One Day Three Autumns is the kind of play that's about jokes and telling jokes, but you walk out of the theater with your eyes moist, or the trace of tears on your face.
Adapted from Liu Zhenyun's 2021 book Laughter and Tears: A Novel, it won Play of the Year honor in a year-ending list released on Jan 17 by Southern Weekly, a Guangdong-based magazine, to encourage cultural creation.
Started in 2008, the list also includes the film and book of the year.
"The play elaborates on the novel's themes of solitude, searching, and self-redemption, and presents a picture of life that is realistic and magical, humorous and absurd, symbolic and philosophical," the award panel said.
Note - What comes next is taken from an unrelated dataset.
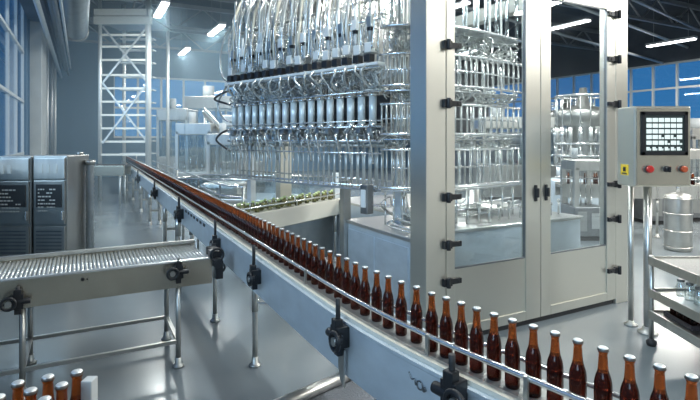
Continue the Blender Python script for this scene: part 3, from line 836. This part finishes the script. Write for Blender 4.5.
# ------------------------------------------------------------------ trolley
ty = root('trolley', (3.1, 4.0, 0), 'three-tier stainless trolley in front of the control pedestal', 'trolley')
tx0, tx1, ty0, ty1 = 2.62, 3.5, 3.45, 4.40
for z in (.29, .48, .76):
    s = MB().box(tx0, tx1, ty0, ty1, z-.012, z)
    s.box(tx0, tx0+.02, ty0, ty1, z-.055, z+.02).box(tx1-.02, tx1, ty0, ty1, z-.055, z+.02).box(tx0, tx1, ty0, ty0+.02, z-.055, z+.02).box(tx0, tx1, ty1-.02, ty1, z-.055, z+.02)
    s.build('shelf', steel, ty, bevel=.004)
for x in (tx0+.02, tx1-.02):
    for y in (ty0+.02, ty1-.02):
        o = MB().cyl((x, y, .06), (x, y, .79), .020, 12).build('post', steel, ty)
        MB().lathe((x, y, 0), [(.035, 0), (.042, .02), (.042, .04), (.022, .055), (.02, .065)], 14).build('foot', rubber, o)
MB().box(tx0+.03, tx1-.03, ty0+.03, ty1-.03, .758, .766).build('ribbed_mat', belt_m, ty)
# glass jars on the middle shelf, bottles in a dark crate on the lowest shelf
jar = None; k = 0
for i in range(4):
    for j_ in range(3):
        if jar is None:
            jar = MB().lathe((0, 0, 0), [(.035, 0), (.038, .006), (.038, .09), (.026, .11), (.026, .125)], 16).build('glass_jar', clear, None)
            MB().lathe((0, 0, 0), [(.028, .124), (.029, .126), (.029, .142), (.024, .145)], 14).build('jar_lid', steel_dark, jar); o = jar
        else: o = copy_tree(jar)
        o.location = (2.80+.1*j_, 3.90+.11*i, .48)
        o['category'] = 'jar'; o['group'] = 'glass jars on the trolley'
        o['label'] = 'glass jar on the middle trolley shelf, %s of row %s from the front' % (['first', 'second', 'third'][j_], ['one', 'two', 'three', 'four'][i])
ck = root('bottle_crate', (2.85, 4.1, .29), 'dark crate of brown bottles on the lowest trolley shelf', 'crate')
cb = MB(); a0, a1, b0, b1 = 2.70, 3.04, 3.95, 4.31
cb.box(a0, a1, b0, b1, .291, .30).box(a0, a0+.01, b0, b1, .30, .33).box(a1-.01, a1, b0, b1, .30, .33).box(a0, a1, b0, b0+.01, .30, .33).box(a0, a1, b1-.01, b1, .30, .33)
cb.build('crate_body', crate_dark, ck, bevel=.003)
for i in range(4):
    for j_ in range(4):
        o = proto.copy(); COL.objects.link(o)
        c = cap0.copy(); COL.objects.link(c); c.parent = o
        o.location = (a0+.05+.08*j_, b0+.055+.083*i, .30); o.scale = (1, 1, .45)
        o['category'] = 'bottle'; o['group'] = 'bottles in the dark crate'
        o['label'] = 'short brown bottle in the dark trolley crate, %s in row %s from the front' % (['first', 'second', 'third', 'fourth'][j_], ['one', 'two', 'three', 'four'][i])

# ------------------------------------------------------------------ crate of bottles in the lower left corner
tb = root('side_table', (-.95, 1.2, 0), 'steel side table carrying the grey crate in the lower left corner', 'table')
MB().box(-1.3, -.6, .75, 1.5, .90, .932).build('table_top', steel_mid, tb, bevel=.004)
for x in (-1.25, -.65):
    for y in (.8, 1.45): MB().cyl((x, y, 0), (x, y, .9), .02, 10).build('leg', steel_mid, tb)
gc = root('bottle_crate', (-.85, 1.2, .932), 'grey open crate holding capped bottles, lower left corner', 'crate')
cb = MB(); a0, a1, b0, b1 = -1.04, -.69, .98, 1.42; zz = .932
cb.box(a0, a1, b0, b1, zz, zz+.006).box(a0, a0+.008, b0, b1, zz, zz+.11).box(a1-.008, a1, b0, b1, zz, zz+.11).box(a0, a1, b0, b0+.008, zz, zz+.11).box(a0, a1, b1-.008, b1, zz, zz+.11)
cb.build('crate_body', crate_m, gc, bevel=.003)
for q in (a1-.03, a0): MB().box(q, q+.03, 1.335, 1.37, zz+.1, 1.155).build('corner_post', crate_m, gc, bevel=.003)
cn = {0: 'nearest the steel leg', 1: 'middle column', 2: 'rightmost column'}
for c_, (px, py) in enumerate(((18, 383), (48, 377), (77, 372))):
    Yc = .632*F/(py-140)
    for k in range(4):
        y = Yc-.072*k
        o = proto.copy(); COL.objects.link(o)
        c = cap0.copy(); COL.objects.link(c); c.parent = o
        o.location = ((px-350)/F*Yc, y, zz+.006); o.rotation_euler = (0, 0, k*.7+c_)
        o['category'] = 'bottle'; o['group'] = 'bottles in the grey crate'
        o['label'] = 'white capped bottle in the grey corner crate, %s, %s from the back' % (cn[c_], ['first', 'second', 'third', 'fourth'][k])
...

"Theater has its magic, for it's only in the theater that you can see the protagonist on stage as a boy, a teenager and an old man," Liu told the audience after the first performance at the National Centre for the Performing Arts in Beijing on Dec 11.
Joke-telling plays a central role in the narrative. It is a tradition in Yanjin, Liu's hometown in Henan province, a recurring motif in his works, suggesting that humor can rescue individuals from the curse of a "joke" fairy.
Together with One Sentence Worth Ten Thousand, a play based on the novel Someone to Talk To and I Am Not Madame Bovary, which is based on I Didn't Kill My Husband, the three plays, collectively known as the "Liu Zhenyun theater trilogy", examine the changes to China's historical and contemporary social context, according to the award panel. It added that as the plays have been adapted into multiple languages, they also offer insight for understanding of the country abroad.